Melbourne-based artist Zoë Croggon works with sculpture, video, drawing and primarily, collage. Her work brings different worlds and moments into collision, suggesting unexpected affinities of energy and form. Croggon’s collages are composed of images gleaned from sources such as sports encyclopaedias, photography manuals, film stills and dance catalogues. By exploring texture, light, and form through visual comparison and by making fluid or discordant juxtapositions and connections, she rouses the possibilities of metamorphosis and abstraction.

In the practice of collage, the identity of an object is suspended between its original context and the new conceptual whole in which it is set. An object in a collage surrenders its identity and function and undergoes an aesthetic transformation. Croggon is particularly interested in exploring the possibilities of subconscious perception and the power of suggestion over actual resemblance.

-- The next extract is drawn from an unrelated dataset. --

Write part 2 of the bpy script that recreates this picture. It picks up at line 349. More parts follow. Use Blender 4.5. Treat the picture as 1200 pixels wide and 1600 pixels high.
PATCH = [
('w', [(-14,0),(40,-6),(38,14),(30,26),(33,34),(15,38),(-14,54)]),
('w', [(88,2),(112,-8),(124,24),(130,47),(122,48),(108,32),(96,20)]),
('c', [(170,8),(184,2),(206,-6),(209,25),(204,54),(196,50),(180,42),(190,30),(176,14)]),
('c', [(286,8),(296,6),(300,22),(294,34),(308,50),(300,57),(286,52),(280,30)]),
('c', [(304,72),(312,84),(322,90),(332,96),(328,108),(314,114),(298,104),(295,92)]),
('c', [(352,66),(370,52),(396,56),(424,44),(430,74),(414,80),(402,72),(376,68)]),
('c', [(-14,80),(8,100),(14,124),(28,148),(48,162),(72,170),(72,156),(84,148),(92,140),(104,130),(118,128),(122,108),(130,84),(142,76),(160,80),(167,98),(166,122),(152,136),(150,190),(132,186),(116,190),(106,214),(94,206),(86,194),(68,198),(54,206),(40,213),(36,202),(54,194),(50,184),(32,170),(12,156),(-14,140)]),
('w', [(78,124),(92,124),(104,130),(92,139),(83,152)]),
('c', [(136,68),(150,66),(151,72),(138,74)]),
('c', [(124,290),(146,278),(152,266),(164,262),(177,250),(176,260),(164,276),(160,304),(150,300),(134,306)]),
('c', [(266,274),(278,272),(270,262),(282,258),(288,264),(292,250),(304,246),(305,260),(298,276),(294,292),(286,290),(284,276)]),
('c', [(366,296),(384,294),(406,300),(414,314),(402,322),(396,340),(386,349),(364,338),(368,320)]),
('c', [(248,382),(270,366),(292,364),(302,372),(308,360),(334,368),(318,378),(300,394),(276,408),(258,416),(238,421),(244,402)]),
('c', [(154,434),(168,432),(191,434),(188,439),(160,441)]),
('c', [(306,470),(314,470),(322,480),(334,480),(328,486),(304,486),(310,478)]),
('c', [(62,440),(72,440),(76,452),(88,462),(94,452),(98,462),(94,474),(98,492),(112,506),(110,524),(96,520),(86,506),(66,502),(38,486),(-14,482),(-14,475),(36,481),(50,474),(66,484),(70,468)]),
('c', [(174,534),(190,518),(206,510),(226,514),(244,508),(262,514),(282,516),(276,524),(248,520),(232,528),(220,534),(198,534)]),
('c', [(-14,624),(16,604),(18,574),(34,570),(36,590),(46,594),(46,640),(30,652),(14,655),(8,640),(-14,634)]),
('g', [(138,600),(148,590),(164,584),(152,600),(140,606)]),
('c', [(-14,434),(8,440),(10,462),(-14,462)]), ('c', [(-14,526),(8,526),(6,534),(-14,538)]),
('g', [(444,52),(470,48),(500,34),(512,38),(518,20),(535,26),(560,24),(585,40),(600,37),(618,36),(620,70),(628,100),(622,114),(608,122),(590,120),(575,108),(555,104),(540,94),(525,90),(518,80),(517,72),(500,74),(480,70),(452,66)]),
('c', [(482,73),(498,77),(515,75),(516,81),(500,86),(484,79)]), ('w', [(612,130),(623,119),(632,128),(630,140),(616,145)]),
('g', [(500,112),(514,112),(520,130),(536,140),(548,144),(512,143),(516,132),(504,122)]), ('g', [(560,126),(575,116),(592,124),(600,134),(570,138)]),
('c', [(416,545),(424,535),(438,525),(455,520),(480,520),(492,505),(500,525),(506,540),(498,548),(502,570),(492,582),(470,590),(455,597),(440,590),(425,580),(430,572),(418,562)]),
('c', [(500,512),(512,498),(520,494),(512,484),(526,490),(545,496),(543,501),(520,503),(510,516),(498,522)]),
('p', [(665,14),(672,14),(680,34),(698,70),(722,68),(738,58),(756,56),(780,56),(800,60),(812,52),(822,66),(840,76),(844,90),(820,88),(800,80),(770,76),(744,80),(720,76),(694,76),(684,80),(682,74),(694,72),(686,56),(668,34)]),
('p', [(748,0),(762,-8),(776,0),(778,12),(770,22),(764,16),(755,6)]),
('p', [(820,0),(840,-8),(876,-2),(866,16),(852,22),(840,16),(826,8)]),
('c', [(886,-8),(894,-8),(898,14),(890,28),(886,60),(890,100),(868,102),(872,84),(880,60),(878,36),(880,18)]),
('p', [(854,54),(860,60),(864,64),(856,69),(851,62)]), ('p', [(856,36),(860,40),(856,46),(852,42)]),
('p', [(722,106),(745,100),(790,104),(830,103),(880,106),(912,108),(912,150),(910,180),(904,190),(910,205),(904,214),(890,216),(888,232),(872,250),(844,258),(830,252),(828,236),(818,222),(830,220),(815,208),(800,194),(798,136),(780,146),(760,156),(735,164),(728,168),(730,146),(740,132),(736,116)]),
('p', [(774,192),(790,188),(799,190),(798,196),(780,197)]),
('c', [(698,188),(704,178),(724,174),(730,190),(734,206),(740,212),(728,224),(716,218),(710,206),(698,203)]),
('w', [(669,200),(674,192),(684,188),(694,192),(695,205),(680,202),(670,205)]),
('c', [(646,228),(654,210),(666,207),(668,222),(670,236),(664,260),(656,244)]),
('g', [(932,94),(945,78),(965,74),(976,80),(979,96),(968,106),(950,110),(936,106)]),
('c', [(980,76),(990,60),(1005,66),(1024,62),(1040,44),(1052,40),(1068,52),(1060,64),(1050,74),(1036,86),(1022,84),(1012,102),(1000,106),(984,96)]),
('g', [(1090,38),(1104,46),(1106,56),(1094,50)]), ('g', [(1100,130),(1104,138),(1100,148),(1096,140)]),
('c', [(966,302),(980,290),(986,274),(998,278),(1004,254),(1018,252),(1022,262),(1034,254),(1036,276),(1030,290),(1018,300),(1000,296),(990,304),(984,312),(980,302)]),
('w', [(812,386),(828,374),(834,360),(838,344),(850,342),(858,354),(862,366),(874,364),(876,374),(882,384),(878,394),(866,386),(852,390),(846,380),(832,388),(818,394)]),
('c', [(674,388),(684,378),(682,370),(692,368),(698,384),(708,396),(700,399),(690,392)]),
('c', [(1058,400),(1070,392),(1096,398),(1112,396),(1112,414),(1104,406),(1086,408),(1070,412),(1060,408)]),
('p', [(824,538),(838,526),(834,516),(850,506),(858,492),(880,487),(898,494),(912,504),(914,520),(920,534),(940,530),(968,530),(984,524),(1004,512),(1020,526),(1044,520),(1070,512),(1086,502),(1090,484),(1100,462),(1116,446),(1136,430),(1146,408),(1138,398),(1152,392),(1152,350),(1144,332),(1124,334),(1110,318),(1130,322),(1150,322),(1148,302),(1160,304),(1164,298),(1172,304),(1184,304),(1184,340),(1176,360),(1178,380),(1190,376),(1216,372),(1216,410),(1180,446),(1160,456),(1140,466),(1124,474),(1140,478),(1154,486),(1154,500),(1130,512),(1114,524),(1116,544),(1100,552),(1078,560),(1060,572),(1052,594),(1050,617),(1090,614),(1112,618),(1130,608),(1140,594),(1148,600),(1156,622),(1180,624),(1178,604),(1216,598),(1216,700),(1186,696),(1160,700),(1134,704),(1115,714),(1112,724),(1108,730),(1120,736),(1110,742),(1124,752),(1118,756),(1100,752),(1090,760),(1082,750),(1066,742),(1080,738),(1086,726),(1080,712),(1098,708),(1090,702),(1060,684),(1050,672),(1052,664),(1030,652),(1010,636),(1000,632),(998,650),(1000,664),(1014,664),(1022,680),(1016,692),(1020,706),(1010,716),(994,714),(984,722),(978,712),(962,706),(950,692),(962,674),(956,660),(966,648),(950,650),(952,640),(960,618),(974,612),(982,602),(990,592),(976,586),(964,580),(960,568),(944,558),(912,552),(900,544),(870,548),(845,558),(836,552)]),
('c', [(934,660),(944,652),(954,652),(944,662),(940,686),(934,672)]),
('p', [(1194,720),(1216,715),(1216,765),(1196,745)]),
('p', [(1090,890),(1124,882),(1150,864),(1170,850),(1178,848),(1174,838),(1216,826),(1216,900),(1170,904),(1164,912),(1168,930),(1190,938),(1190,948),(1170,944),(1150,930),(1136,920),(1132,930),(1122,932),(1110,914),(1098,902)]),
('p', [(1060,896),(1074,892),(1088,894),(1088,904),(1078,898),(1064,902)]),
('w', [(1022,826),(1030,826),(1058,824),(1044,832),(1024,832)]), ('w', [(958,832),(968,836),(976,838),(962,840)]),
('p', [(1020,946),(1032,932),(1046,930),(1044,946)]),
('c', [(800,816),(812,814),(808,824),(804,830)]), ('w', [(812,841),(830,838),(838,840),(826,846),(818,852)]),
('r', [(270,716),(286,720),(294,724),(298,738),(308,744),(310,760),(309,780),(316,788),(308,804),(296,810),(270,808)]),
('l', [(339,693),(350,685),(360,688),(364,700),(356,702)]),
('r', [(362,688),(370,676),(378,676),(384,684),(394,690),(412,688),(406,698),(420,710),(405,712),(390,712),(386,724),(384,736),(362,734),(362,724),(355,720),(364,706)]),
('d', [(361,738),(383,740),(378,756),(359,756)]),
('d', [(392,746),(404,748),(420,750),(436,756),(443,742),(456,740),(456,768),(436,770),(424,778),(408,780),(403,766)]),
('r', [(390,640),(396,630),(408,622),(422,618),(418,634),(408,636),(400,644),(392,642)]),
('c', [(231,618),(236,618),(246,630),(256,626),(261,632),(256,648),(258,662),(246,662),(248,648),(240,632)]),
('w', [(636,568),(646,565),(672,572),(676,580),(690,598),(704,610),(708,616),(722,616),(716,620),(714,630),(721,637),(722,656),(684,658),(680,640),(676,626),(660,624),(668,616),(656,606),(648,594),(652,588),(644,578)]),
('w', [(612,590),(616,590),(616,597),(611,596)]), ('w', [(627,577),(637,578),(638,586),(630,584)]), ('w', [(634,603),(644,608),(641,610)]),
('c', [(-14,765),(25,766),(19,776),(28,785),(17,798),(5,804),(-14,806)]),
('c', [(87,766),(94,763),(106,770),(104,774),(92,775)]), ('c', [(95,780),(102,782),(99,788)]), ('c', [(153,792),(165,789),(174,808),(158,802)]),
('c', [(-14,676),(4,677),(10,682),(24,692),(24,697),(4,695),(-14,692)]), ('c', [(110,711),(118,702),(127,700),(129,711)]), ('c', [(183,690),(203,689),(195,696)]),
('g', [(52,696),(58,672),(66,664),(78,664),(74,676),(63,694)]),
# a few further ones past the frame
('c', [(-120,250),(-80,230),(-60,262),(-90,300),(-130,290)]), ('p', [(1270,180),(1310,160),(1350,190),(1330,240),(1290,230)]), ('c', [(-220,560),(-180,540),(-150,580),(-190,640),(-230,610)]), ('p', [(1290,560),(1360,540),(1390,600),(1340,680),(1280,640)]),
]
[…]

Croggon’s long-standing interest in dance and theatre leads her to use the kinetic body in relation to its environment as a vehicle to discuss the phenomenon of perception. She works toward a sense of estrangement, urging the viewer to see common things in an unfamiliar way, and therefore augmenting perception of the familiar. Her work relies on the psychological compulsion to draw comparisons, or to compose visual similes. She is particularly interested in the inclination of recognition – a kind of pattern recognition – that allows two images to communicate.